-- Direction --
Without the pictures, return all of the material exactly as written.

________

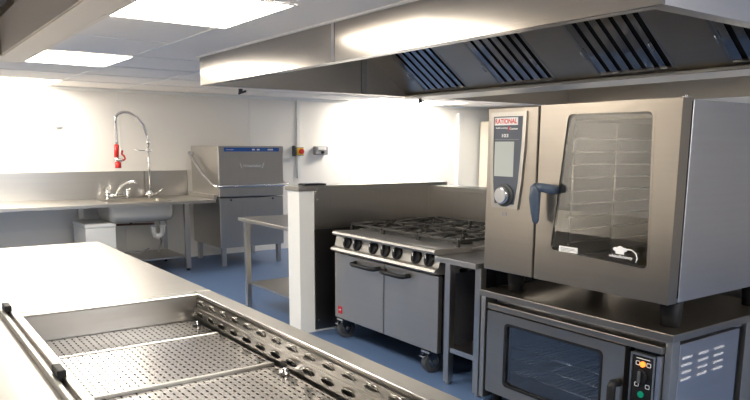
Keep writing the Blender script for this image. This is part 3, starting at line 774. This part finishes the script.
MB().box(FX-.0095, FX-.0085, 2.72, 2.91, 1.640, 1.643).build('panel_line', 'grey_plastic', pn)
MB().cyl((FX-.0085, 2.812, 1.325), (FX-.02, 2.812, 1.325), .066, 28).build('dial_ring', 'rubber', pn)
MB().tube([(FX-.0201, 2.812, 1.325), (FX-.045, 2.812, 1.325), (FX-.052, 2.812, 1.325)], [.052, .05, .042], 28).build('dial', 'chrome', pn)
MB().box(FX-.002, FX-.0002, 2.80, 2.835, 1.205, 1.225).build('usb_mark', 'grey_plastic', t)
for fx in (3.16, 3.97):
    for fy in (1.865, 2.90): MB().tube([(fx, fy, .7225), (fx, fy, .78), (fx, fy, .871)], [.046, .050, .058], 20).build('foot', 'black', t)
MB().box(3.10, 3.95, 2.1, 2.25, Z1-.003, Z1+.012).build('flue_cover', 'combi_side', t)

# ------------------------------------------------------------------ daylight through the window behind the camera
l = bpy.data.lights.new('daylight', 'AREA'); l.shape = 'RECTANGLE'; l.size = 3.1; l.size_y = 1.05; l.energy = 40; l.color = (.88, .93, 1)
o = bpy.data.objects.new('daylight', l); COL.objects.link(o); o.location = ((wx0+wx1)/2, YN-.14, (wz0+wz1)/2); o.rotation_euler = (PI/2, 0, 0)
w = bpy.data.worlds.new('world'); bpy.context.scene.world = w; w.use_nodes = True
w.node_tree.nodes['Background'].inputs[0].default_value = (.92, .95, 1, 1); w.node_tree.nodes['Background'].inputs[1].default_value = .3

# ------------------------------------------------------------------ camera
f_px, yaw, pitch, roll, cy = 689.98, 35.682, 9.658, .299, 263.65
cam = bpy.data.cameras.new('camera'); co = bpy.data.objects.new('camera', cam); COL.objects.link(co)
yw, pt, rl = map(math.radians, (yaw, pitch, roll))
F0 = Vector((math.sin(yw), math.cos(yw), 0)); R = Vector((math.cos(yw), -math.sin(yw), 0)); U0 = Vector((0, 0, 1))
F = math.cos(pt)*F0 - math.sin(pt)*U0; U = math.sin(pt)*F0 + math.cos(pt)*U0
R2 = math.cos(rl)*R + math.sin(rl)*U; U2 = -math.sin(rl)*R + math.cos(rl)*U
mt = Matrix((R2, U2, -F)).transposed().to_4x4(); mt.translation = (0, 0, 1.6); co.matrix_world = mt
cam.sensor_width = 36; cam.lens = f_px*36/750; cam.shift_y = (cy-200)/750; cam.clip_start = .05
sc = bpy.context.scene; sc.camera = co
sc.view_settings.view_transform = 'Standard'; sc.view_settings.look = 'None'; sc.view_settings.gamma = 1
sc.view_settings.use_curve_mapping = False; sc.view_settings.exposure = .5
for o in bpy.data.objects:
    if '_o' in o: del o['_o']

________

-- Reply to the exercise --
Keep writing the Blender script for this image. This is part 3, starting at line 774. This part finishes the script.
MB().box(FX-.0095, FX-.0085, 2.72, 2.91, 1.640, 1.643).build('panel_line', 'grey_plastic', pn)
MB().cyl((FX-.0085, 2.812, 1.325), (FX-.02, 2.812, 1.325), .066, 28).build('dial_ring', 'rubber', pn)
MB().tube([(FX-.0201, 2.812, 1.325), (FX-.045, 2.812, 1.325), (FX-.052, 2.812, 1.325)], [.052, .05, .042], 28).build('dial', 'chrome', pn)
MB().box(FX-.002, FX-.0002, 2.80, 2.835, 1.205, 1.225).build('usb_mark', 'grey_plastic', t)
for fx in (3.16, 3.97):
    for fy in (1.865, 2.90): MB().tube([(fx, fy, .7225), (fx, fy, .78), (fx, fy, .871)], [.046, .050, .058], 20).build('foot', 'black', t)
MB().box(3.10, 3.95, 2.1, 2.25, Z1-.003, Z1+.012).build('flue_cover', 'combi_side', t)

# ------------------------------------------------------------------ daylight through the window behind the camera
l = bpy.data.lights.new('daylight', 'AREA'); l.shape = 'RECTANGLE'; l.size = 3.1; l.size_y = 1.05; l.energy = 40; l.color = (.88, .93, 1)
o = bpy.data.objects.new('daylight', l); COL.objects.link(o); o.location = ((wx0+wx1)/2, YN-.14, (wz0+wz1)/2); o.rotation_euler = (PI/2, 0, 0)
w = bpy.data.worlds.new('world'); bpy.context.scene.world = w; w.use_nodes = True
w.node_tree.nodes['Background'].inputs[0].default_value = (.92, .95, 1, 1); w.node_tree.nodes['Background'].inputs[1].default_value = .3

# ------------------------------------------------------------------ camera
f_px, yaw, pitch, roll, cy = 689.98, 35.682, 9.658, .299, 263.65
cam = bpy.data.cameras.new('camera'); co = bpy.data.objects.new('camera', cam); COL.objects.link(co)
yw, pt, rl = map(math.radians, (yaw, pitch, roll))
F0 = Vector((math.sin(yw), math.cos(yw), 0)); R = Vector((math.cos(yw), -math.sin(yw), 0)); U0 = Vector((0, 0, 1))
F = math.cos(pt)*F0 - math.sin(pt)*U0; U = math.sin(pt)*F0 + math.cos(pt)*U0
R2 = math.cos(rl)*R + math.sin(rl)*U; U2 = -math.sin(rl)*R + math.cos(rl)*U
mt = Matrix((R2, U2, -F)).transposed().to_4x4(); mt.translation = (0, 0, 1.6); co.matrix_world = mt
cam.sensor_width = 36; cam.lens = f_px*36/750; cam.shift_y = (cy-200)/750; cam.clip_start = .05
sc = bpy.context.scene; sc.camera = co
sc.view_settings.view_transform = 'Standard'; sc.view_settings.look = 'None'; sc.view_settings.gamma = 1
sc.view_settings.use_curve_mapping = False; sc.view_settings.exposure = .5
for o in bpy.data.objects:
    if '_o' in o: del o['_o']